The report is based on an examination of current research and policy literature related to the ethical and societal implications of ADA-based technologies. The impact of these technologies shapes practically every question of public policy, but the report reveals a lack of consensus on the core ethical issues relevant to the use of data and AI, and how they apply to specific situations. While there is some agreement on the values that should underpin an ethical approach, there is insufficient consideration of the tensions between these values. There is also a lack of evidence on the current uses and impact of ADA-based technologies, their future capabilities, and of the perspectives of different groups of people.

To address these gaps, the roadmap sets out detailed questions for research based around three main tasks.

  • Uncovering and resolving the ambiguity inherent in commonly used terms, such as privacy, bias, and explainability. This will require identifying how these terms are used in different disciplines, sectors, publics and cultures, and building consensus in ways that are culturally and ethically sensitive. Where consensus cannot be reached, there is a need to develop terminology to prevent different groups from talking past one another.
  • Identifying and resolving tensions between the ways technology may both threaten and support different values. The roadmap identifies four central tensions:
    • Using algorithms to make decisions and predictions more accurate versus ensuring fair and equal treatment.
    • Reaping the benefits of increased personalisation in the digital sphere versus enhancing solidarity and citizenship.
    • Using data to improve the quality and efficiency of services versus respecting the privacy and informational autonomy of individuals.
    • Using automation to make people’s lives more convenient versus promoting self-actualisation and dignity.
  • Building a more rigorous evidence base for discussion of ethical and societal issues. This should include research on the impacts of ADA-based technologies on different groups, particularly those that might be disadvantaged or underrepresented.
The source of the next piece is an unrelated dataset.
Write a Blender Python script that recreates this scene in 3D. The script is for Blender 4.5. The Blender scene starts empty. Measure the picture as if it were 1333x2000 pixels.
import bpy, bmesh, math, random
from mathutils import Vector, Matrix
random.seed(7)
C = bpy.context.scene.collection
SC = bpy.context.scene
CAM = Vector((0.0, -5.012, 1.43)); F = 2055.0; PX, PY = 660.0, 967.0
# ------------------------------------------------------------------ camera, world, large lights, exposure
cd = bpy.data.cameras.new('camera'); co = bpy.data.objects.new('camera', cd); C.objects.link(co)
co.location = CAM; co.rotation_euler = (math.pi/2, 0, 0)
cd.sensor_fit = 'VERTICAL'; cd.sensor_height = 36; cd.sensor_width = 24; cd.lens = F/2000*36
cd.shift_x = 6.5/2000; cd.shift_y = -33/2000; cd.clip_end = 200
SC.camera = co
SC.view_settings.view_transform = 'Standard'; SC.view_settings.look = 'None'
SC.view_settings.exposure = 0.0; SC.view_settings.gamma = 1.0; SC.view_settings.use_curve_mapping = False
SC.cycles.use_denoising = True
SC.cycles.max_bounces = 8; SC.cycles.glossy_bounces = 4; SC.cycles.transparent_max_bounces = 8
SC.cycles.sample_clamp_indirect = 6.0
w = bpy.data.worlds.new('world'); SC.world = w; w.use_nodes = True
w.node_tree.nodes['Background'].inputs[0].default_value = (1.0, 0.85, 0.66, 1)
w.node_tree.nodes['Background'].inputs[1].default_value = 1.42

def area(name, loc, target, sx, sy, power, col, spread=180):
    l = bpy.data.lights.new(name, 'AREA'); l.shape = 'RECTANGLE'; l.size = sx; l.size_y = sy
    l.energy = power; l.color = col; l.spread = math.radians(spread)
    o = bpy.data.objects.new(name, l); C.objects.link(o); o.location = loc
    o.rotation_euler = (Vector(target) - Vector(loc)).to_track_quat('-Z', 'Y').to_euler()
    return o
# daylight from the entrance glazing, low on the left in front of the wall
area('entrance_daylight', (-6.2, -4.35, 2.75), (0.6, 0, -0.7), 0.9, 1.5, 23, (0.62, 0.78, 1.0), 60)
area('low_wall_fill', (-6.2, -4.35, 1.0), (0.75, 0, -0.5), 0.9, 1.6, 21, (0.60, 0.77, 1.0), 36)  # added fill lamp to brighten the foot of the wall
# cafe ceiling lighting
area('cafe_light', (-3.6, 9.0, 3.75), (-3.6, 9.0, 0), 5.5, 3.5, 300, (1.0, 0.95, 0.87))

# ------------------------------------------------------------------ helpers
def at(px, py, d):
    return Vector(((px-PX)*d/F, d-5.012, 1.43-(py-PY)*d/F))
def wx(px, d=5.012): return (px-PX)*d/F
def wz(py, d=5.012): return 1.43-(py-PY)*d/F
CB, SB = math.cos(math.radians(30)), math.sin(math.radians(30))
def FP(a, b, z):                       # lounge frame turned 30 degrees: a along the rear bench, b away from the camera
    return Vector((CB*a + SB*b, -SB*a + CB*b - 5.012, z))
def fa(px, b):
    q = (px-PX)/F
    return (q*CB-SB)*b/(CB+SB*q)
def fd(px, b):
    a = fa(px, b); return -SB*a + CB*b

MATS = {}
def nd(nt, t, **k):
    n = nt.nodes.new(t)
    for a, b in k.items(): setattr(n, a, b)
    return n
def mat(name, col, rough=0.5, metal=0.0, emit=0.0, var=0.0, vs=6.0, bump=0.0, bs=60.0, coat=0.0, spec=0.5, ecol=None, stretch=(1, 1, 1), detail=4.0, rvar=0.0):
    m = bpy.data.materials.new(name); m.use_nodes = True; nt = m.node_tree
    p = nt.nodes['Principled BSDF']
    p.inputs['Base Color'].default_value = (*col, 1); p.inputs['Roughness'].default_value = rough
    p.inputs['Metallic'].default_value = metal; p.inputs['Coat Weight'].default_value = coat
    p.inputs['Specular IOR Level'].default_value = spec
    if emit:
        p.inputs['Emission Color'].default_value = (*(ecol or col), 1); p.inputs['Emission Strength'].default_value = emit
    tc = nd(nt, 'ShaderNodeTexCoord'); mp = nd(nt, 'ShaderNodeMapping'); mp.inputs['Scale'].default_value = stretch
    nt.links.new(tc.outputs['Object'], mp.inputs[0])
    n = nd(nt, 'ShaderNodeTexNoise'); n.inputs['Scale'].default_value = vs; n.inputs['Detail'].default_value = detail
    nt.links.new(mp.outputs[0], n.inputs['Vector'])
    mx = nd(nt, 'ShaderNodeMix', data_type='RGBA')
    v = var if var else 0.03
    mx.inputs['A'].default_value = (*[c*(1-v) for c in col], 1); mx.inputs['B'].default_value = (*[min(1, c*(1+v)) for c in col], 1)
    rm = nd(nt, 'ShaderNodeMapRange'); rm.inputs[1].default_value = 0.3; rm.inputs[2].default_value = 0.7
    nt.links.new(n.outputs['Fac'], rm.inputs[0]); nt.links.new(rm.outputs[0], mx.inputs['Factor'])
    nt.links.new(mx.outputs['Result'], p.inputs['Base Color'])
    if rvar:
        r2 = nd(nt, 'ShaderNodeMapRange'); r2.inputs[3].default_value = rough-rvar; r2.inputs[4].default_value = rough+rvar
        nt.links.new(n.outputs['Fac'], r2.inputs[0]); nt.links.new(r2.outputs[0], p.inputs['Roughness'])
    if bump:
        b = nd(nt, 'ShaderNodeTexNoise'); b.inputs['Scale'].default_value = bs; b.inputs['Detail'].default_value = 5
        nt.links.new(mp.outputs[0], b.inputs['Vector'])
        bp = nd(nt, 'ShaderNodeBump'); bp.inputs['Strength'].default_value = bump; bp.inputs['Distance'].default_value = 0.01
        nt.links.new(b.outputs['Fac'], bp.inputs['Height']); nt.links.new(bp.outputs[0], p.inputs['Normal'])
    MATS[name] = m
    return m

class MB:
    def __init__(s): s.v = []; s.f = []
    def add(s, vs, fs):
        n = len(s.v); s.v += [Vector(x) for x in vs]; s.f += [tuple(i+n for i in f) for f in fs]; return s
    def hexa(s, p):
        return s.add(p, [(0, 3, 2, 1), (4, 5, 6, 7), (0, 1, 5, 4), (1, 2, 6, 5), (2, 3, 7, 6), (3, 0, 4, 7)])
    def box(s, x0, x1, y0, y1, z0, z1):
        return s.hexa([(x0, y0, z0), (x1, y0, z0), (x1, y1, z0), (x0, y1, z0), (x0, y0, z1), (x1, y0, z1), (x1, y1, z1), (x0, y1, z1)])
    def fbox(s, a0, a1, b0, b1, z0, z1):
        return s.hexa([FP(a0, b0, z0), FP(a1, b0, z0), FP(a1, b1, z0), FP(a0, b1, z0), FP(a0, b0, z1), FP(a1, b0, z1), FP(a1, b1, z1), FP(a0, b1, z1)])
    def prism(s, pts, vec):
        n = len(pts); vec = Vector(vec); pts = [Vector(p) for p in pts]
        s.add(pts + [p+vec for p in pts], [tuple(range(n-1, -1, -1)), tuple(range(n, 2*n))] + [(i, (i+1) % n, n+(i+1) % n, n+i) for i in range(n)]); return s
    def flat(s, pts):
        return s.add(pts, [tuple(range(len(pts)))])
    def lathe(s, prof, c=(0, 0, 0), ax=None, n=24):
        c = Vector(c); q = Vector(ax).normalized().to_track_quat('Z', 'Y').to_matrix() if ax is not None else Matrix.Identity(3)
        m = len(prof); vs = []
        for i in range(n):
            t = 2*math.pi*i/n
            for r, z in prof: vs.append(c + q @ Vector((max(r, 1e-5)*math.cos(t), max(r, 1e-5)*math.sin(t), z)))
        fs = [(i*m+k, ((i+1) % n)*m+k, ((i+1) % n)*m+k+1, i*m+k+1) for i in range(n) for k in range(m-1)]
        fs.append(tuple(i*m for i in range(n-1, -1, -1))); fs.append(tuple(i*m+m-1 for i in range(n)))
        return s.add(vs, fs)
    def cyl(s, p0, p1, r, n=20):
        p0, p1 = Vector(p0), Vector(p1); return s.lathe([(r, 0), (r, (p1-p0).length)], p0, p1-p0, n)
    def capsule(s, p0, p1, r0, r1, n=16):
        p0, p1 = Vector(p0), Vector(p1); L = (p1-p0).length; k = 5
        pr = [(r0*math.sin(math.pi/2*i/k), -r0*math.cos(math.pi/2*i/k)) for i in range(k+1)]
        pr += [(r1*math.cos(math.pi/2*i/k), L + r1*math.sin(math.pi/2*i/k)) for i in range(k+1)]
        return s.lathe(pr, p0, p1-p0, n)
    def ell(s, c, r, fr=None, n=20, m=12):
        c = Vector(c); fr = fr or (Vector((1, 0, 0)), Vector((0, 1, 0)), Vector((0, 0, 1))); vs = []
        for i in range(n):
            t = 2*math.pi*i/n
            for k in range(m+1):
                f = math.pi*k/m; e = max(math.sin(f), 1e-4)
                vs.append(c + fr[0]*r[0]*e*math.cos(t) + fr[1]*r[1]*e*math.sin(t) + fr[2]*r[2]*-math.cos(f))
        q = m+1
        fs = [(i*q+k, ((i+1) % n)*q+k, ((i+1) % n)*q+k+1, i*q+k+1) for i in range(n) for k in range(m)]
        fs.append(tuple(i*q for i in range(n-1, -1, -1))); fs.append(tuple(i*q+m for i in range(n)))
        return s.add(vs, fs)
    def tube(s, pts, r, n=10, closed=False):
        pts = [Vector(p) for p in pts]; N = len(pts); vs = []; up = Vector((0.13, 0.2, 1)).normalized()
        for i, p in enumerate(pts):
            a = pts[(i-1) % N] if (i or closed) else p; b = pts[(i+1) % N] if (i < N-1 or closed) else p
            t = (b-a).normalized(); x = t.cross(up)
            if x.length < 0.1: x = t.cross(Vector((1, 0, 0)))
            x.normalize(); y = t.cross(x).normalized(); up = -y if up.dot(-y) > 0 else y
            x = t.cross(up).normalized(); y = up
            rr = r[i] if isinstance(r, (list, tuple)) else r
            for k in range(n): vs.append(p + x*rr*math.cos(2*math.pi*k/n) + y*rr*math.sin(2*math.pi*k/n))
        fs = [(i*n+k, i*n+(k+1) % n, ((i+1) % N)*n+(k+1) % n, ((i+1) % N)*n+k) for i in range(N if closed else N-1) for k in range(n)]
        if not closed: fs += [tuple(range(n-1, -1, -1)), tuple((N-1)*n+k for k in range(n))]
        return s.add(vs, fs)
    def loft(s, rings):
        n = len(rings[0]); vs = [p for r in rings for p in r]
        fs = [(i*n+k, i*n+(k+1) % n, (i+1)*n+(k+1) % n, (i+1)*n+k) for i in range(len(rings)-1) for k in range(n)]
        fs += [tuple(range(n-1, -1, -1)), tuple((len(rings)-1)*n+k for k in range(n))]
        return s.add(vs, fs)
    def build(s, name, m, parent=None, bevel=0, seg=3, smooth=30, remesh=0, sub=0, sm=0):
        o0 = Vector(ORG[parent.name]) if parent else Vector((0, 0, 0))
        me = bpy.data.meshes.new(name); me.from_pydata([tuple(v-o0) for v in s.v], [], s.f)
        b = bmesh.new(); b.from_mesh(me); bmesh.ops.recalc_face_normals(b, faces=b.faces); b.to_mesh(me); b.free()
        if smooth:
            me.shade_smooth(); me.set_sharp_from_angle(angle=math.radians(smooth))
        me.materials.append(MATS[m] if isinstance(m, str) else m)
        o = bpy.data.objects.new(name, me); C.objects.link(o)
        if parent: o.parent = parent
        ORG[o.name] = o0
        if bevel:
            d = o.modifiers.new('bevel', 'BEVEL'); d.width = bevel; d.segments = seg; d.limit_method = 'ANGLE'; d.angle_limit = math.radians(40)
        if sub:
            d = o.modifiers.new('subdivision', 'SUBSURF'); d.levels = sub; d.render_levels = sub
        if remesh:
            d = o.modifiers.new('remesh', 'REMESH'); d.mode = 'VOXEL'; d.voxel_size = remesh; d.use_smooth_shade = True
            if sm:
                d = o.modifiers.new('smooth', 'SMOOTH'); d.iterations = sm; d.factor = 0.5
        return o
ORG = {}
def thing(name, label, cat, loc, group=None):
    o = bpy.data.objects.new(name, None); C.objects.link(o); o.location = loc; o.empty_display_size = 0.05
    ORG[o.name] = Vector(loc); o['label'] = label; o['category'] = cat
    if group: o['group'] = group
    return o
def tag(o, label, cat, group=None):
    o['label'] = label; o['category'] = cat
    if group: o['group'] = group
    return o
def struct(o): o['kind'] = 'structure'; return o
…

It should also include public engagement, to understand the perspectives of different groups of people.

Dr Stephen Cave, Executive Director of the Leverhulme Centre for the Future of Intelligence at Cambridge said: “In recent years, there has been a lot of attention on how to manage these powerful new technologies. Much of it has centred on agreeing ethics ‘principles’ like fairness and transparency. Of course, it’s great that corporations, governments and others are talking about this, but principles alone are not enough. Instead of representing the outcome of meaningful ethical debate, to a significant degree they are just postponing it – because they are vague and come into conflict in practice. They also risk distracting from developing measures with real bite, like regulation. This report points the way to the hard thinking that we as a society must do in order to really harness these technologies for good and avoid the kind of scandals we saw so much of last year.”

Tim Gardam, Chief Executive of the Nuffield Foundation said: “The report reveals just how far there is to go to address the question of how society should equitably distribute the transformative power and benefits of data and AI while mitigating harm. The questions identified will be valuable in stimulating new ideas for the Nuffield Foundation’s digital society research funding, and for informing the work of the Ada Lovelace Institute, a new independent research and deliberative body that we have established to ensure data and AI work for people and society.”